Baron Opal II
Legend
Missing once in a while is a part of the game. Missing often because your dice are cold is frustrating.
I have a player in my game who is getting seriously down on their character because some days they can't roll better than a 4. They're supposed to be an awesome crossbower, and occasional sniper, but the bonuses don't matter with cold dice. They should hit about half the time, not about 1 in 6 last session.
Pondering this whilst I was taking my evening constitutional in the nearby woods, I though of this: PCs have a Luck or Wyrd score. This is equal to their Charisma or Wisdom, whichever is higher*. Once chosen you can't change it. The character either depends on luck bending the world to their will or perceives their place in the Implicate Order. Whenever a player wants they may stand up, state "I am the protagonist, dammit!" and declare that a roll was a success. Huzzah! When this is done, they roll 1d6 and subtract that from the score.
When the score reaches zero they're, well, out of luck. It comes back at 1 point per game day or refresh completely after a period of downtime >= a week, or the beginning of a session. If a battle is paused over a break, that would be an advantage to the players. If the score goes "negative" consequences accrue. The score resets to zero and I as the DM can change one miss to a success. I can't save it, it would need to be in the same combat or scene. I'm expecting about 2-3 successes versus 1 success for me per player.
It's a "push your luck" mechanic with no consequences for the first use, which I like. If their Wyrd gets down to 1, they've got one more good roll in their pocket but it will sting. This gives them a choice. Someone might get really lucky, and it will likely be a bard or a cleric, which fits thematically for me.
I certain circumstances I might restrict the use of it. There might be a particularly difficult fight or skill challenge. Needing an 18+ on the die is the challenge itself, and the players need to think of mitigating circumstances, information, research, &c. If so, I will mention this ahead of time and it will be rare. Given the refresh mechanic it won't apply to rolls during downtime.
What do you think?
I have a player in my game who is getting seriously down on their character because some days they can't roll better than a 4. They're supposed to be an awesome crossbower, and occasional sniper, but the bonuses don't matter with cold dice. They should hit about half the time, not about 1 in 6 last session.
Pondering this whilst I was taking my evening constitutional in the nearby woods, I though of this: PCs have a Luck or Wyrd score. This is equal to their Charisma or Wisdom, whichever is higher*. Once chosen you can't change it. The character either depends on luck bending the world to their will or perceives their place in the Implicate Order.

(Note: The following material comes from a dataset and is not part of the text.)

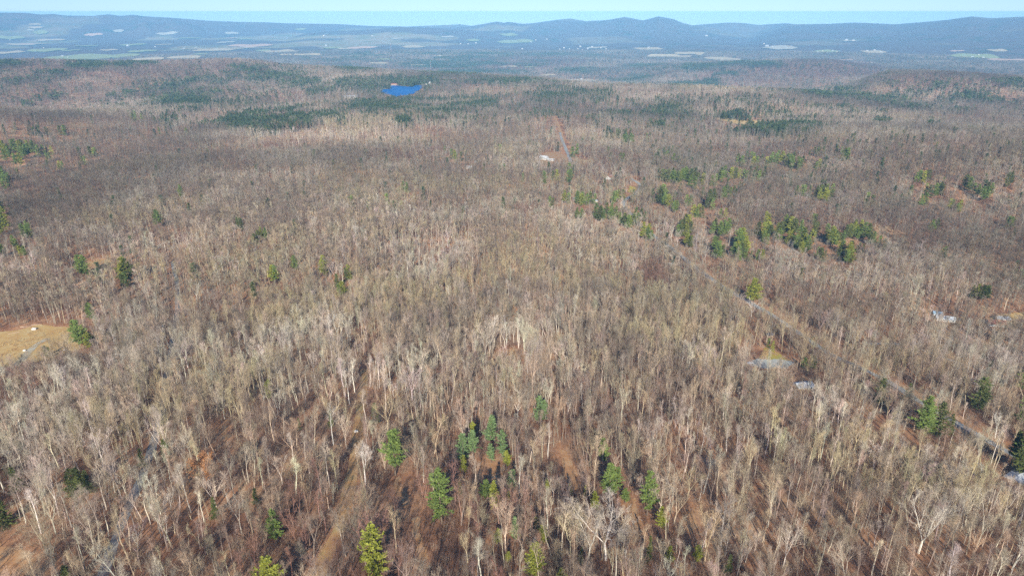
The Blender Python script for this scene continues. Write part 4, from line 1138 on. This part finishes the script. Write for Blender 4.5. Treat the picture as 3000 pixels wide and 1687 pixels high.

Whenever a player wants they may stand up, state "I am the protagonist, dammit!" and declare that a roll was a success. Huzzah! When this is done, they roll 1d6 and subtract that from the score.
When the score reaches zero they're, well, out of luck. It comes back at 1 point per game day or refresh completely after a period of downtime >= a week, or the beginning of a session. If a battle is paused over a break, that would be an advantage to the players. If the score goes "negative" consequences accrue. The score resets to zero and I as the DM can change one miss to a success. I can't save it, it would need to be in the same combat or scene. I'm expecting about 2-3 successes versus 1 success for me per player.
It's a "push your luck" mechanic with no consequences for the first use, which I like. If their Wyrd gets down to 1, they've got one more good roll in their pocket but it will sting. This gives them a choice. Someone might get really lucky, and it will likely be a bard or a cleric, which fits thematically for me.
I certain circumstances I might restrict the use of it. There might be a particularly difficult fight or skill challenge. Needing an 18+ on the die is the challenge itself, and the players need to think of mitigating circumstances, information, research, &c. If so, I will mention this ahead of time and it will be rare. Given the refresh mechanic it won't apply to rolls during downtime.
What do you think?
I'm thinking about mechanics to unfreeze the narrative in D&D. Ie, some creature's turn comes. The creature tries to do something, but rolls poorly or the enemies roll well. Nothing happens. The next creature goes.
That is a frozen narrative - the turn could have been skipped. Sometimes some resources get spent (so bookkeeping) but the state of the battle doesn't really move.
This happens when a pure save-or-suck spell is cast and the target passes the saving throw (or uses legendary resists with no expectation they'll run out), every attack is missed, or similar.